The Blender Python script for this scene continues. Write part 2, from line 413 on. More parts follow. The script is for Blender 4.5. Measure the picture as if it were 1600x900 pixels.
* * *
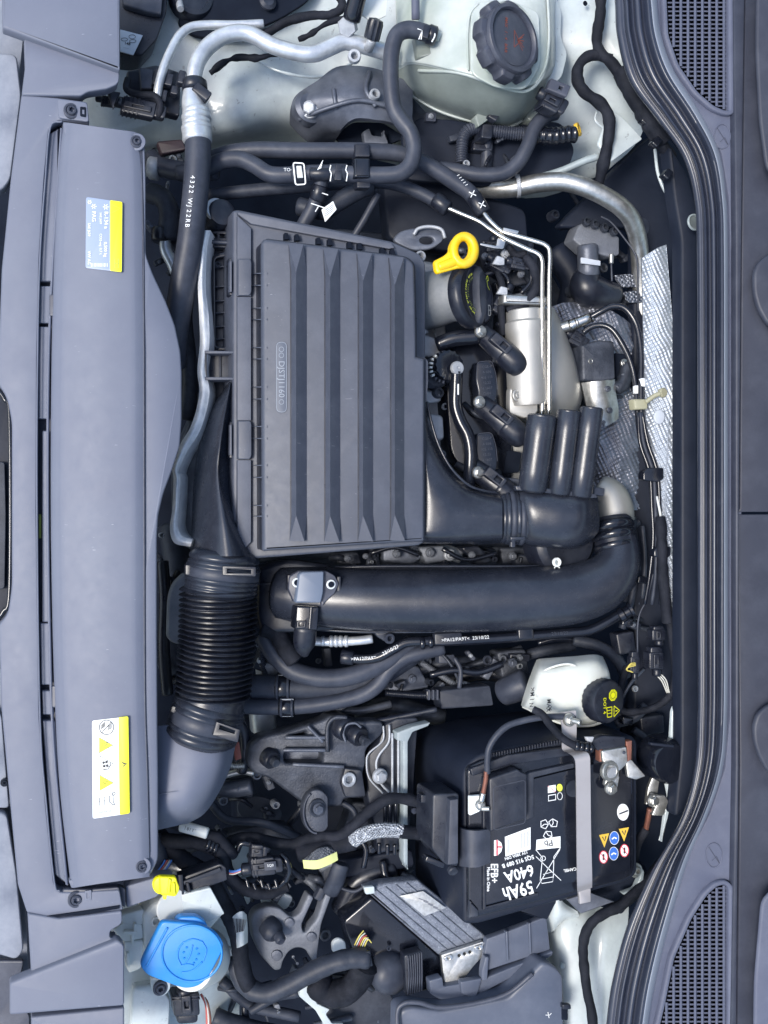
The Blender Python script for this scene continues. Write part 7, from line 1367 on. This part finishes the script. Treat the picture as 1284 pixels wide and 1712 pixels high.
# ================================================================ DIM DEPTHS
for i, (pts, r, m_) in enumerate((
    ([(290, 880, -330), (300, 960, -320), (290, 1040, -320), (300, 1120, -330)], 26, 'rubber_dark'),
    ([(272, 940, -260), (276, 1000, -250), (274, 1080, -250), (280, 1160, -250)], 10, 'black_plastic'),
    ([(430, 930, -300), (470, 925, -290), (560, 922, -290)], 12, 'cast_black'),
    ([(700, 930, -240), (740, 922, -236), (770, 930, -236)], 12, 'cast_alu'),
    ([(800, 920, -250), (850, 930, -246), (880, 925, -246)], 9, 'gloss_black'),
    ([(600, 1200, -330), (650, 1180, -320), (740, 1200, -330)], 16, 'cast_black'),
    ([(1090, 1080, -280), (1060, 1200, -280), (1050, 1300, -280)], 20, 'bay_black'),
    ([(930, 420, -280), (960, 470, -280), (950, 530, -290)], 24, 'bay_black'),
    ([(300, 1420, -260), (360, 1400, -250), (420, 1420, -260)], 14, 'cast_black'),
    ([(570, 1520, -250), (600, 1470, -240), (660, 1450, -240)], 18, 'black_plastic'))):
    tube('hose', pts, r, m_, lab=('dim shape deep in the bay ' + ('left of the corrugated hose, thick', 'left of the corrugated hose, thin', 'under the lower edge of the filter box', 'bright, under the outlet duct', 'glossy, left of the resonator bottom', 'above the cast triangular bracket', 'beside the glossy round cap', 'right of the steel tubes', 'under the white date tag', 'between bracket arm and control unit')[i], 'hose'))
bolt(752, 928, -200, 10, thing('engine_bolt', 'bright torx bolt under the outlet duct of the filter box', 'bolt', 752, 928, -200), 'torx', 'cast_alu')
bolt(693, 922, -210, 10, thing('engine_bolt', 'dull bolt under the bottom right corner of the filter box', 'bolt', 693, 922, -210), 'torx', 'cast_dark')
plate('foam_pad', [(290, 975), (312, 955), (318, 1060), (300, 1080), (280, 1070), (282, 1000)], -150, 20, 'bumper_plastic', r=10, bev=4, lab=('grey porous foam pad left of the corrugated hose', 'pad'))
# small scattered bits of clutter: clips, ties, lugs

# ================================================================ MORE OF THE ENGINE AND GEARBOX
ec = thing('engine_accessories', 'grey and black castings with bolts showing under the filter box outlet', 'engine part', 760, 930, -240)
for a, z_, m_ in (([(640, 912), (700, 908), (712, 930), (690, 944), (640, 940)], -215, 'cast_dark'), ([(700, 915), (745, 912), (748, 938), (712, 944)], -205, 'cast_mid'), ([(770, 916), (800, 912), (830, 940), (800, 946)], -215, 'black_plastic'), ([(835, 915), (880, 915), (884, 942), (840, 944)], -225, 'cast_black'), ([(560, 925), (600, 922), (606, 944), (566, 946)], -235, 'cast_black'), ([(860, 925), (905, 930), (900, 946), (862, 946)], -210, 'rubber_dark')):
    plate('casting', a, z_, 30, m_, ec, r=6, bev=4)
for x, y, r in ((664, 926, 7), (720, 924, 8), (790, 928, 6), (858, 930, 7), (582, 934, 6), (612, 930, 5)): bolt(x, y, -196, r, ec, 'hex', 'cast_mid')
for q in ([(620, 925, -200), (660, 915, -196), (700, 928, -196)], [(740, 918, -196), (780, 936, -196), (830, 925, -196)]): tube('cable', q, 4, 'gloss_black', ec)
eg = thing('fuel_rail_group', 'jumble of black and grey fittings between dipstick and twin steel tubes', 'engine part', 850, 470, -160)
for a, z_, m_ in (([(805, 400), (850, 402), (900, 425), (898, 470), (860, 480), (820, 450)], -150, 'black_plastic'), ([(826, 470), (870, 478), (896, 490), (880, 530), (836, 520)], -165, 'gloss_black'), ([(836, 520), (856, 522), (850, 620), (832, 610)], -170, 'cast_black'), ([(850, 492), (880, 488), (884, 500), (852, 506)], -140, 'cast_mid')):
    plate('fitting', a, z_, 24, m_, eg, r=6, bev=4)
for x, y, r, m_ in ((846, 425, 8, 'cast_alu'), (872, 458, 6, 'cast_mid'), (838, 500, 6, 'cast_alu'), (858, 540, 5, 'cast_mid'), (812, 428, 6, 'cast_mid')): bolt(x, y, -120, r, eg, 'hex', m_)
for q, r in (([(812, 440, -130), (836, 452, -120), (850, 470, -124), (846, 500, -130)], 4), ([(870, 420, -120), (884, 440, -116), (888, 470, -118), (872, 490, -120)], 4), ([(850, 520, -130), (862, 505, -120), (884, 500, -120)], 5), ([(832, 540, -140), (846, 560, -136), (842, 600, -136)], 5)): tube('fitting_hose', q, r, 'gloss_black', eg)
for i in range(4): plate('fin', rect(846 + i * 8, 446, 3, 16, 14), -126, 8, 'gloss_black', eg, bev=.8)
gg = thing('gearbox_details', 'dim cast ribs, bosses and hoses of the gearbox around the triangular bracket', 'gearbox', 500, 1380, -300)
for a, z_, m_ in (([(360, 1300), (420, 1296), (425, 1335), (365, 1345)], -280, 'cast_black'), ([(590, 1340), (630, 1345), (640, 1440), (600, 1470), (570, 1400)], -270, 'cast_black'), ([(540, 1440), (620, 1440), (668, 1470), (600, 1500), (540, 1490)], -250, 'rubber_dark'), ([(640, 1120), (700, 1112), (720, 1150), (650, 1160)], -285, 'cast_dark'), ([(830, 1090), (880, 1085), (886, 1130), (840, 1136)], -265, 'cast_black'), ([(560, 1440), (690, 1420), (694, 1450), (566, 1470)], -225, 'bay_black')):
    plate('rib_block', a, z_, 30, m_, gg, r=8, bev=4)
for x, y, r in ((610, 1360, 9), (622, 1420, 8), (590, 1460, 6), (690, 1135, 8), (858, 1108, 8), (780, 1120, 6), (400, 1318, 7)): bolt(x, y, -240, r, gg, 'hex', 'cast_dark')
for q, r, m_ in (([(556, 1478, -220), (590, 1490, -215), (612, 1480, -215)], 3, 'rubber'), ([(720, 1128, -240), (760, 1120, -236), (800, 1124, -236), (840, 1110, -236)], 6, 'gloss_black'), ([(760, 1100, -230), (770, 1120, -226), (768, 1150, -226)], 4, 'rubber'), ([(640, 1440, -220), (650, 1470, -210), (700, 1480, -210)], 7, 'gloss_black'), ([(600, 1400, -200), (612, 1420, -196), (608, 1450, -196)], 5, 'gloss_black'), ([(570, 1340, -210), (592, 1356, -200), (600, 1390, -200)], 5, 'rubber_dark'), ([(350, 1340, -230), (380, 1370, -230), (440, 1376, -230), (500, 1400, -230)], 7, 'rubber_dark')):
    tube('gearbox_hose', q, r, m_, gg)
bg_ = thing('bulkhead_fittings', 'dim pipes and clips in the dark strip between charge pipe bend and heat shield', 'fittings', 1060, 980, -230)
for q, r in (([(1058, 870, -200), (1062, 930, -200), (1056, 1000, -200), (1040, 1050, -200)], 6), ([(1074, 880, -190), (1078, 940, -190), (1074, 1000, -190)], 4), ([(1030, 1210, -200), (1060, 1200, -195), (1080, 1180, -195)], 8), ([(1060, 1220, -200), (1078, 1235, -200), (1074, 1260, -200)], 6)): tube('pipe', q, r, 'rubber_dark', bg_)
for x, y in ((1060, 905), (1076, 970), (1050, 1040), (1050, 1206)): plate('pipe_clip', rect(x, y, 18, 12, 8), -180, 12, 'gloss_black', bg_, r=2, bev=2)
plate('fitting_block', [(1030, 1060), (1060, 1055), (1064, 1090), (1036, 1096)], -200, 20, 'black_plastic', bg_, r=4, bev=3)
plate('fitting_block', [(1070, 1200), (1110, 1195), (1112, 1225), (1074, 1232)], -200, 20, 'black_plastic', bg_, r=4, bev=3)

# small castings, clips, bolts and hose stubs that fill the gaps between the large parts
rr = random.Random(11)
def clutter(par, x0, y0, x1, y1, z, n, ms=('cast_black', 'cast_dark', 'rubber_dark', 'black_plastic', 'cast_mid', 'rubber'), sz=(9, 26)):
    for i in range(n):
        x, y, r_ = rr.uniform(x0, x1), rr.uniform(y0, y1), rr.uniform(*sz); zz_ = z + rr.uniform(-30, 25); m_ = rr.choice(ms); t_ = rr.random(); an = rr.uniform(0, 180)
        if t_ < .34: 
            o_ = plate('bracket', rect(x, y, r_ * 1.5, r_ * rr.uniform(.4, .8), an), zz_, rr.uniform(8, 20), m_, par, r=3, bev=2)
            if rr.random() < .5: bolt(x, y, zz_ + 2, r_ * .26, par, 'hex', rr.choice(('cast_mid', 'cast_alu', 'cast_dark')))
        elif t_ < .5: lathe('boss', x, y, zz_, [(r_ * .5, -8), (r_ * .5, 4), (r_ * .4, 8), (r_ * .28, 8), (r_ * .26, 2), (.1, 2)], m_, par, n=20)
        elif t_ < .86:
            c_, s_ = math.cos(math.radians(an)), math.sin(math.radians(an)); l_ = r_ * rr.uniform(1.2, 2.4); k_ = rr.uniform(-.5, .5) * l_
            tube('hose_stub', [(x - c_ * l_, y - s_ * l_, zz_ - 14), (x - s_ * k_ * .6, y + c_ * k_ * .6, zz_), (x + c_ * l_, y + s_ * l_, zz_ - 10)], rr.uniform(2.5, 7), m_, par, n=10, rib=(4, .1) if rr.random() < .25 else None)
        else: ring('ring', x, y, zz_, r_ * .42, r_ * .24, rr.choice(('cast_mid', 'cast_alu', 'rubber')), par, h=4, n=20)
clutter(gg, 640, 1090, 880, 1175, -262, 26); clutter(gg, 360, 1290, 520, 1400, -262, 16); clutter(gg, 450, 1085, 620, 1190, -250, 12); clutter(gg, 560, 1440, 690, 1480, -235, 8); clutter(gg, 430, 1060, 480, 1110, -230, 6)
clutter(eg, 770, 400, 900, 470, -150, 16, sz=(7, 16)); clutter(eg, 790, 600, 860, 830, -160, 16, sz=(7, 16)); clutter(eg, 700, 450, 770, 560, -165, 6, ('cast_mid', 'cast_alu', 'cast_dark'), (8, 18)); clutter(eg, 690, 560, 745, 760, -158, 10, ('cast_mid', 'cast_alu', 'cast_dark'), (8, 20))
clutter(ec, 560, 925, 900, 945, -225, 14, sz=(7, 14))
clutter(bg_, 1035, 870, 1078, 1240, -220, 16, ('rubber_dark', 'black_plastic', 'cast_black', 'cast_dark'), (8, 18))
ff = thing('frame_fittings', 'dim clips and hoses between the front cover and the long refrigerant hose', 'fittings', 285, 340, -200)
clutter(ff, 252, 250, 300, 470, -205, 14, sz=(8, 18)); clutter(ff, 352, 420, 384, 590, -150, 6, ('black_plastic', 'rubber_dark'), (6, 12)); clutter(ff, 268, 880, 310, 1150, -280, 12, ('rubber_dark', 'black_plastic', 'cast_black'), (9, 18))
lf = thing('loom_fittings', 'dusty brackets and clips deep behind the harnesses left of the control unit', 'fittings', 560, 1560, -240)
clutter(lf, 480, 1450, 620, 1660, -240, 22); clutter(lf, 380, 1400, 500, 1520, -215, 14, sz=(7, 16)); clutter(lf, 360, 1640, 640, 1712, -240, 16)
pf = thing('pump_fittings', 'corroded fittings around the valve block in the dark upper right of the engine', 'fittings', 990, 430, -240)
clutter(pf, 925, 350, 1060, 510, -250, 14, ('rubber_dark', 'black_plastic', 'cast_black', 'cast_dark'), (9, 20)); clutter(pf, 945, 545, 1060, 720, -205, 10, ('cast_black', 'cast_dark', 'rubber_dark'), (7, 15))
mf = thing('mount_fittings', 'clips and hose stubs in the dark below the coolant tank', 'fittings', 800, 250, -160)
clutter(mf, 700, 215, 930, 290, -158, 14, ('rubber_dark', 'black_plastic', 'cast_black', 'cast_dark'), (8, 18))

> _Problem description_
Check each line above for the word "pixels", and copy the lines where it appears.

> _Response_
The Blender Python script for this scene continues. Write part 2, from line 413 on. More parts follow. The script is for Blender 4.5. Measure the picture as if it were 1600x900 pixels.
The Blender Python script for this scene continues. Write part 7, from line 1367 on. This part finishes the script. Treat the picture as 1284 pixels wide and 1712 pixels high.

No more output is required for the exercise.